The Verge alerted DJI, which acted swiftly. The company identified the issue during an internal review in late January 2026, deployed an initial patch on February 8, and completed a follow-up update by February 10.
The recent security lapse in the robot vacuum will likely fuel U.S. regulators' scrutiny of the Chinese company. Just two months after the Federal Communications Commission added foreign-made drones and critical components, including those from DJI, to its Covered List in December 2025—effectively blocking approvals for new models—DJI filed a petition last week challenging the decision in the U.S. Court of Appeals for the Ninth Circuit. The company argues the FCC acted without sufficient evidence of national-security threats, procedural flaws, and violations of due process.
"It carelessly restricts DJI’s business in the U.S. and summarily denies U.S. customers access to its latest technology," the Chinese dronemaker said in a statement obtained by Reuters.
The Federal Communications Commission decision in December meant that DJI, Autel and other foreign drone companies will not be able to obtain the necessary FCC approval to sell new models of drones or critical components in the U.S but it can continue to sell existing versions, Reuters said.
Last March, FCC Chairman Brendan Carr announced the launch of a broad investigation into whether companies aligned with the Chinese Communist Party continue to conduct business in the U.S., despite their equipment and services having been designated as posing unacceptable risks to national security.

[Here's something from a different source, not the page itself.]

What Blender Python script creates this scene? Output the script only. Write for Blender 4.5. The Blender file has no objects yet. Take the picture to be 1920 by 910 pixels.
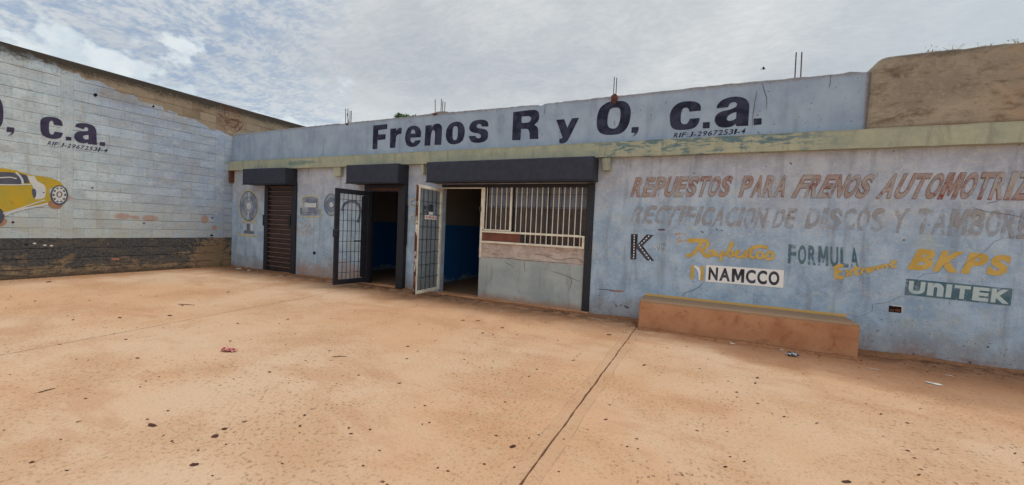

The probe, the first major effort by the agency's newly established Council on National Security, targets entities previously added to the FCC's Covered List under the Secure and Trusted Communications Networks Act. Placement on the list prohibits new FCC equipment authorizations for those companies' products, effectively barring their importation, marketing and sale of new models in the U.S., and restricts their use in networks supported by federal funds.
“The FCC has taken concrete actions to address the threats posed by Huawei, ZTE, China Telecom, and many other entities that pose an unacceptable risk to America’s national security, including by doing Communist China’s bidding,” Carr said in a statement at the time.
“We have reason to believe that, despite those actions, some or all of these Covered List entities are trying to make an end run around those FCC prohibitions by continuing to do business in America on a private or ‘unregulated’ basis. We are not going to just look the other way,” he added.